I AM AIA

Janet Stephenson

 

A well-known AEC industry leader, my reputation is synonymous with innovation and sustainability. With experience spanning architecture, engineering, construction and manufacturing, I have championed energy efficiency, mass timber, and industrialized construction. With experience as the VP of Sales for Modwall, my career ranges from leading $1B pipeline of multifamily housing at Katerra, to conceiving the AIA+2030 program while at AIA Seattle. I have served on Seattle’s Design Review Board, USGBC’s Greenbuild Program Working Group, and helped launch USGBC-LA. I blend business acumen, advocacy and joy to realize bold ideas grounded in human needs, environmental urgency, design excellence, and real-world feasibility.

I joined AIA Seattle because…

AIA Seattle is the power of community, a collective voice, and our creative conscience. It’s where hierarchy dissipates, relationships are made, careers are catalyzed and passions thrive and effect change. It keeps us honest, forward-thinking, and connected, and makes space for our curiosity while ensuring there is meaning, quality, recognition and value in design.

Which is to say, the people are fantastic and I want to spend more time with you all!

What relationships have I created?

Many, in large part thanks to my time serving AIA Seattle’s membership as program director over 15 years ago. From skeptical developers turned co-conspirators to architects and contractors who became lifelong collaborators (and dance pals), my AIA circle challenges each other, and cheers each other on.

What projects am I working on now?

I’m working with Modwall to rethink and replace one of construction’s most wasteful assumptions: that walls are disposable. We’re designing modular interior systems that evolve with people and place—eliminating drywall, dust, and demolition. It’s circularity made tangible, offering flexibility without the environmental hangover. As needs inevitably change, so can your space—without sending it to the landfill.

Today I was inspired by…

The kindness of a stranger.

I describe what I do for a living as…

Being a backstage producer. I operate in the white space: a connector, a facilitator, a strategist, instilling belief in possibility to move vision to viability. Ideally, I am always living up to a comment made of me a long time ago by Ash Awad of McKinstry that I’m a “pleasure and a provocateur”.

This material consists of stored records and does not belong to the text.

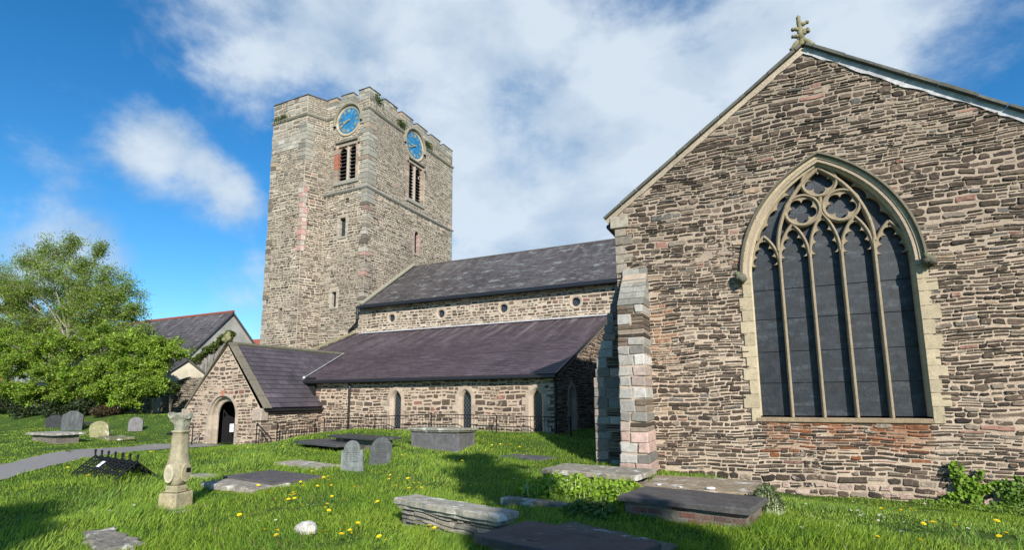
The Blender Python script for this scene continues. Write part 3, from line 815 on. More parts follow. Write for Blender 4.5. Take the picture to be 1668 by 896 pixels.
# west facing buttress at the same corner: its south side is what the camera sees
mb = MB(); r = random.Random(31)
FB = Fr((0, YT+.12, 0), (1, 0, 0), (0, 0, 1), (0, -1, 0))
lx = lambda z: XL-(.80 if z < .45 else .72) if z < .95 else XL-max(.70-(z-.95)*.30, .02)
def lxx(z):
    if z < .35: return XL-.74
    if z < .95: return XL-.74+(z-.35)*.17
    return XL-max(.64-(z-.95)*.30, .0)
prism(mb, FB, [(XL+.1, -2.6), (XL-.70, -2.6), (XL-.70, .35), (XL-.61, .95), (XL-.01, 3.05), (XL+.1, 3.05)], -.75, -.03, 0)
z = -2.4
while z < 2.95:
    h = r.uniform(.17, .3); u0 = lxx(z+h*.5); u1 = XL+.03
    m_ = u0+min(.36, (u1-u0)*.6)*r.uniform(.75, 1.15)
    if u1-u0 > .08:
        c = sc_(pick(PAL_ASH, r), .72); chbox(mb, FB, u0, m_-.005, z+.005, z+h-.005, -.75, r.uniform(-.004, .012), .014, 1, c, .006)  # palette dimmed: the shade on this buttress is put into the block colour
        if u1-m_ > .08:
            if r.random() < .35: chbox(mb, FB, m_+.005, u1, z+.005, z+h-.005, -.7, .0, .01, 1, pick(PAL_ASH, r), .006)
            else:
                for k in range(3): chbox(mb, FB, m_+.005, u1, z+h*k/3+.006, z+h*(k+1)/3-.006, -.7, -.012+r.uniform(-.01, .01), .008, 1, pick(PAL_GABLE, r), .006)
    z += h
part(mb, 'buttress', [M['mortar'], M['ashlar']])
# corner stones above the buttresses
mb = MB(); z = 3.1; k = 0
while z < ZK-.36:
    h = .24; w_ = .42 if k % 2 else .26
    chbox(mb, GT, XL-.02, XL+w_, z+.005, min(z+h, ZK-.35)-.005, -.3, .028, .012, 0, pick([(1, (.24, .21, .17)), (1, (.16, .14, .115))], r), .006); z += h; k += 1
part(mb, 'quoins', M['ashlar'])

# ---------------- aisle
ZAE, ZLT, XAE, XAW = .90, 4.14, -6.96, -23.96
FAI = Fr((0, YA, 0), (1, 0, 0), (0, 0, 1), (0, -1, 0))
lanc = [(-14.21, .23), (-10.80, .23), (-7.74, .20)]
hol = [arch(x, .21, -1.25 if i < 2 else -1.55, -.05, .32, .05, 7) for i, (x, _) in enumerate(lanc)]
hol2 = [arch(x, .21, -1.25 if i < 2 else -1.55, -.05, .32, .22, 7) for i, (x, _) in enumerate(lanc)]
P = [(-19.5, -2.2), (XAE, -2.2), (XAE, ZAE-.05), (-19.5, ZAE-.05)]
mb = MB(); face_poly(mb, FAI, [P]+hol)
rubble(mb, FAI, [P]+hol2, 41, (.08, .20), (.15, .45), .05, (.002, .02), pal=PAL_NAVE, det=1)
FAE = Fr((XAE, YA, 0), (0, 1, 0), (0, 0, 1), (1, 0, 0))
h3 = arch(1.79, .30, -1.7, -.05, .40, .05, 7); h3b = arch(1.79, .30, -1.7, -.05, .40, .24, 7)
PE = [(0, -2.2), (Y0-YA, -2.2), (Y0-YA, ZLT-.08), (.12, ZAE-.03), (0, ZAE-.03)]
face_poly(mb, FAE, [PE, h3]); rubble(mb, FAE, [PE, h3b], 43, (.06, .16), (.15, .5), .028, pal=PAL_GABLE, det=1)
FAW = Fr((XAW, Y0, 0), (0, -1, 0)); face_poly(mb, FAW, [[(0, -2.2), (Y0-YA, -2.2), (Y0-YA, ZAE), (0, ZLT)]])
part(mb, 'aisle_wall', [M['mortar'], M['rubble']])
def lancet(fr, x, hw, z0, zs, h, name='lancet_window', sd=.15):
    e = empty(name); e.parent = church; r = random.Random(int(x*10)); cc = [sc_((.40, .33, .26), r.uniform(.85, 1.1)) for _ in range(40)]
    mb = MB(); band(mb, fr, [(sd+.1, -.02), (sd+.1, .035), (.03+.08, .04), (.0, -.10), (0, -.3)], lambda d: arch(x, hw, z0, zs, h, d, 7), colfn=lambda i: cc[i//2])
    z = z0; k = 0
    while z < zs-.1:
        hh = r.uniform(.2, .3); wd = sd+.1+(.14 if k % 2 else .0)
        for s in (-1, 1):
            a, b = (x-hw-wd, x-hw-.11) if s < 0 else (x+hw+.11, x+hw+wd)
            chbox(mb, fr, a, b, z+.004, z+hh-.004, -.02, .045, .006, 0, pick([(1, (.36, .29, .23))], r), .003)
        z += hh; k += 1
    part(mb, 'surround', M['sand'], parent=e)
    mb = MB(); face_poly(mb, fr, [arch(x, hw, z0, zs, h, .02, 7)], w=-.2); part(mb, 'leaded_glass', M['diamond'], parent=e)
for i, (x, hw) in enumerate(lanc): lancet(FAI, x, .19, -1.25 if i < 2 else -1.55, -.05, .30)
lancet(FAE, 1.79, .28, -1.7, -.05, .38)
sl_a = (ZLT-ZAE)/(Y0-YA)
mb = MB(); roof(mb, (XAW, YA-.22, ZAE-.22*sl_a+.05), (XAE+.12, YA-.22, ZAE-.22*sl_a+.05), (XAE+.12, Y0+.0, ZLT+.05), (XAW, Y0+.0, ZLT+.05), 40, .014)
part(mb, 'aisle_roof', M['slate_aisle'])
mb = MB()
chbox(mb, Fr((0, YA-.32, ZAE-.17), (1, 0, 0), (0, 0, 1), (0, -1, 0)), -19.3, XAE+.14, -.02, .10, -.05, .07, .02)
chbox(mb, FAI, -19.0, XAE+.06, ZAE-.20, ZAE-.05, .0, .20, .01)
part(mb, 'aisle_gutter', M['gutter'])
# bargeboard of the east verge
V0 = Vector((XAE+.13, YA-.22, ZAE-.02)); V1 = Vector((XAE+.13, Y0, ZLT+.05)); dv = (V1-V0).normalized()
mb = MB(); fv = Fr(V0, dv, Vector((0, -dv.z, dv.y)), (1, 0, 0)); chbox(mb, fv, -.05, (V1-V0).length, -.12, .03, -.03, .02, .006)
chbox(mb, fv, .3, (V1-V0).length, -.19, -.12, -.10, -.02, .006, 1)
part(mb, 'bargeboard', [M['gutter'], M['lead']])
mb = MB(); chbox(mb, Fr((0, Y0-.28, ZLT-.06+.05), (1, 0, 0), (0, math.cos(math.atan(sl_a)), math.sin(math.atan(sl_a)))), XE, XAE+.12, .0, .3, .012, .028, .004)
part(mb, 'lead_flashing', M['lead'])
def downpipe(x, y, z0, z1, N=(0, -1, 0)):
    mb = MB(); tube(mb, [(x, y, z0), (x, y, z1)], .05, 10)
    for z in (z0+.25, (z0+z1)/2, z1-.25): tube(mb, [(x, y, z-.03), (x, y, z+.03)], .066, 10)
    tube(mb, [(x, y, z1-.02), (x, y+.02, z1+.12), (x, y-.10, z1+.24)], [.05, .05, .045], 10)
    part(mb, 'downpipe', M['gutter'])
downpipe(-16.68, YA-.13, -1.45, ZAE-.42); downpipe(XAE+.02, YA-.14, -1.7, ZAE-.42)

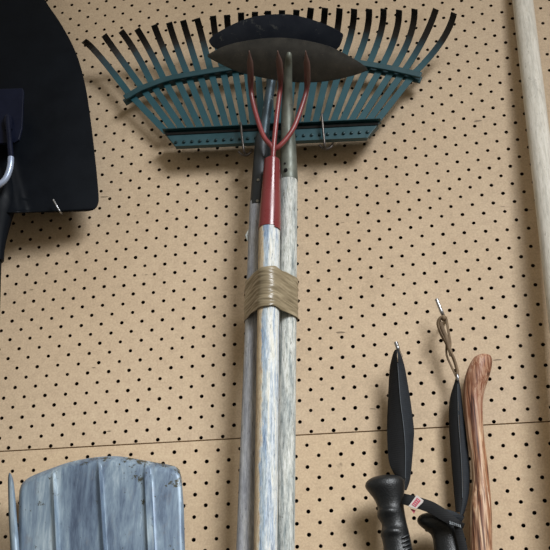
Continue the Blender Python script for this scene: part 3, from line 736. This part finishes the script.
# ------------------------------------------------------------------ carved walking stick
st_ = smooth_tab([(355.4, 480, 487.5), (356.6, 475.6, 490.4), (359, 472.6, 491.6), (363, 470, 492), (369, 467.2, 491.2), (376, 465, 489.4), (384, 463.6, 486.8), (392, 463.2, 484.4), (400, 463.4, 483), (412, 464.4, 482.8), (426, 465.6, 483.4), (440, 467.2, 484.6), (454, 470, 486.4), (468, 471.6, 488), (482, 472, 489.4), (496, 470.6, 491), (512, 469.4, 492.2), (530, 469, 492.6), (550, 469, 492.6), (600, 470, 494), (700, 474, 497)], 4)
rings = []; n = 36
for i, (y, xl, xr) in enumerate(st_):
    c = at((xl + xr) / 2, y, .026); r = (at(xr, y, .026) - at(xl, y, .026)).length / 2
    ring = []
    for k in range(n):
        a = 2 * PI * k / n; dv = Vector((math.cos(a), math.sin(a), 0))
        g_ = 1 + .045 * noise.noise(Vector((dv.x * 2.4, dv.y * 2.4, y * .018))) - .05 * max(0, noise.noise(Vector((dv.x * 5, dv.y * 5, y * .012 + 9))))
        ring.append(c + dv * (r * g_ * (1 if abs(dv.x) > .97 else 1)))
    rings.append(ring)
c0 = sum(rings[-1], Vector()) / n; c1 = ground(at(475, 420, .026), c0); c1.x = c0.x + .02; c1.y = -.03
for k in range(1, 9):
    o_ = c0.lerp(c1, k / 8); rings.append([o_ + (p - c0) * (1 - .03 * k) for p in rings[len(st_) - 1]])
stick = obj('walking_stick', MB().loft(rings), 'stick_bark', loc=at(468, 416, .026))
tag(stick, 'knobbly reddish-brown bare wood walking stick right of the black straps', 'walking stick')

# ------------------------------------------------------------------ light
w = bpy.data.worlds.new('World'); S.world = w; w.use_nodes = True
bg = w.node_tree.nodes['Background']; bg.inputs[0].default_value = (1.0, 0.89, 0.70, 1); bg.inputs[1].default_value = 0.31
def area(name, loc, target, size, energy, col, sy=None):
    l = bpy.data.lights.new(name, 'AREA'); l.size = size; l.energy = energy; l.color = col
    if sy: l.shape = 'RECTANGLE'; l.size_y = sy
    o = bpy.data.objects.new(name, l); COL.objects.link(o); o.location = loc
    o.rotation_euler = (Vector(target) - Vector(loc)).to_track_quat('-Z', 'Y').to_euler(); return o
k1 = area('window_light', (1.2, -1.75, ZO + 0.72), (-0.05, 0, ZO - 0.53), 0.9, 6.3, (0.97, 1.0, 1.03), 1.15); k1.data.spread = math.radians(44)
S.view_settings.view_transform = 'Standard'; S.view_settings.look = 'None'; S.view_settings.exposure = 0.0
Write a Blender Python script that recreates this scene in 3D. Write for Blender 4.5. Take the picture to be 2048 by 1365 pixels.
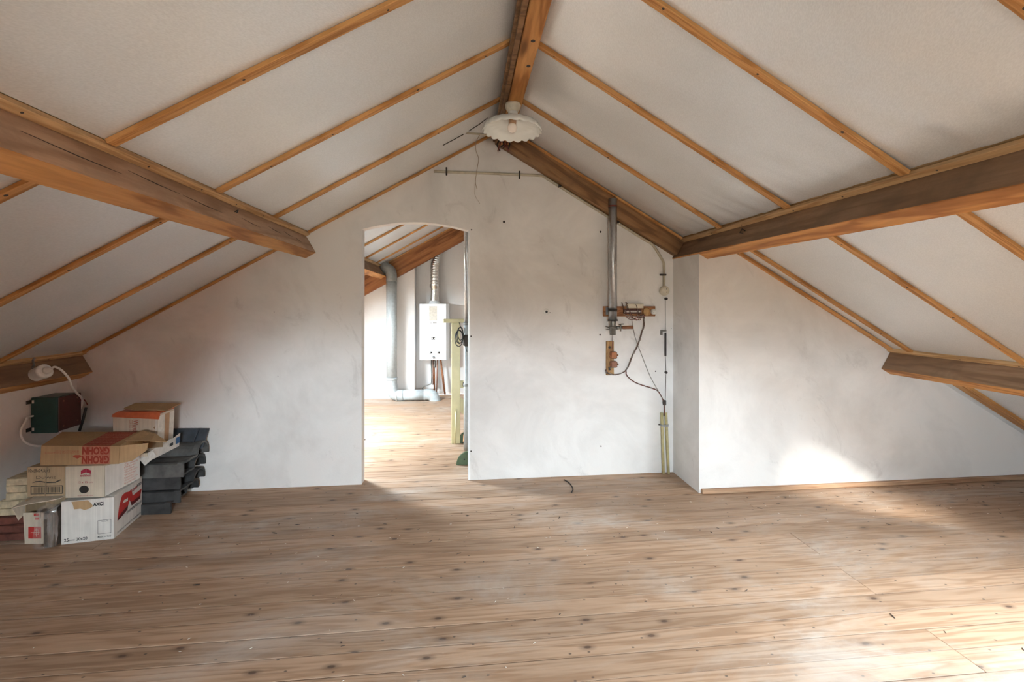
import bpy, bmesh, math, random
from mathutils import Vector, Matrix, noise

for o in list(bpy.data.objects):
    bpy.data.objects.remove(o)
SC = bpy.context.scene
COL = SC.collection
random.seed(7)

# ------------------------------------------------------------------ camera
CAM_H = 1.42
YAW = math.radians(5.9)
cam = bpy.data.cameras.new('camera')
cam.sensor_width = 36.0
cam.lens = 36.0 * 910.0 / 2048.0
cam.shift_y = -77.5 / 2048.0
cam.clip_start = 0.02
camo = bpy.data.objects.new('camera', cam)
COL.objects.link(camo)
camo.location = (0, 0, CAM_H)
camo.rotation_euler = (math.pi / 2, 0, -YAW)
SC.camera = camo

# ------------------------------------------------------------------ sky, sun, exposure
SKY = 170.0
SUN = 26.0
SC.view_settings.view_transform = 'Standard'
SC.view_settings.look = 'None'
SC.view_settings.gamma = 1.0
SC.view_settings.use_curve_mapping = False
SC.view_settings.exposure = 0.6

cy = SC.cycles
cy.max_bounces, cy.diffuse_bounces, cy.glossy_bounces = 6, 4, 2
cy.transmission_bounces, cy.transparent_max_bounces = 2, 6
cy.caustics_reflective = False
cy.caustics_refractive = False
W = bpy.data.worlds.new('sky')
SC.world = W
W.use_nodes = True
nt = W.node_tree
nt.nodes.clear()
wo = nt.nodes.new('ShaderNodeOutputWorld')
bg = nt.nodes.new('ShaderNodeBackground')
tc = nt.nodes.new('ShaderNodeTexCoord')
sp = nt.nodes.new('ShaderNodeSeparateXYZ')
rp = nt.nodes.new('ShaderNodeValToRGB')
rp.color_ramp.elements[0].position = 0.49
rp.color_ramp.elements[0].color = (0.20, 0.19, 0.17, 1)      # ground and roofs across the street
rp.color_ramp.elements[1].position = 0.53
rp.color_ramp.elements[1].color = (0.80, 0.905, 1.0, 1)       # hazy bright sky
mr = nt.nodes.new('ShaderNodeMapRange')
mr.inputs[1].default_value = -1
mr.inputs[2].default_value = 1
nt.links.new(tc.outputs['Generated'], sp.inputs[0])
nt.links.new(sp.outputs[2], mr.inputs[0])
nt.links.new(mr.outputs[0], rp.inputs[0])
nt.links.new(rp.outputs[0], bg.inputs[0])
bg.inputs[1].default_value = SKY
nt.links.new(bg.outputs[0], wo.inputs[0])

sun = bpy.data.lights.new('sun', 'SUN')
sun.energy = SUN
sun.angle = math.radians(11)
sun.color = (1.0, 0.97, 0.92)
suno = bpy.data.objects.new('sun', sun)
COL.objects.link(suno)
SUN_DIR = Vector((-0.01, 2.25, -1.42)).normalized()
suno.rotation_euler = SUN_DIR.to_track_quat('-Z', 'Y').to_euler()
suno.location = (2, -8, 6)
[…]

Where do I think the field of architecture, engineering, or construction is heading?

I see exceptional design continuously being prepared and innovated by exceptional people and amazing new tools. I see commodity architectural solutions and transactional pursuits being automated to a level that drastically decreases the need for exceptional people producing them. Specialties will retain value. Commodity Architecture, similar to corn, may be siloed, trucked, and delivered with unprecedented speed, and diminished global value.

What do I hope to contribute through my work?

I hope to boost people’s belief in themselves, to challenge people’s beliefs, and, together, make purposeful progress.

I hope more people will say “and” instead of “but”.

My favorite Seattle-area structure is…

Olympic Sculpture Park, designed by Weiss/Manfredi with local input. Transforming a contaminated industrial site into a world class publicly accessible waterfront park that combines environmental restoration, walkability, art, multi-functional space, and open access. Multi-functional circularity, inclusivity, beauty, ecological restoration, and where I walked my dog every day —check, check, check, and check.

Do I believe design can save the world?

Hard one! Define “design”. Define “save”. Define “world”. Let’s discuss! For now, I will say that “with great power comes great responsibility.”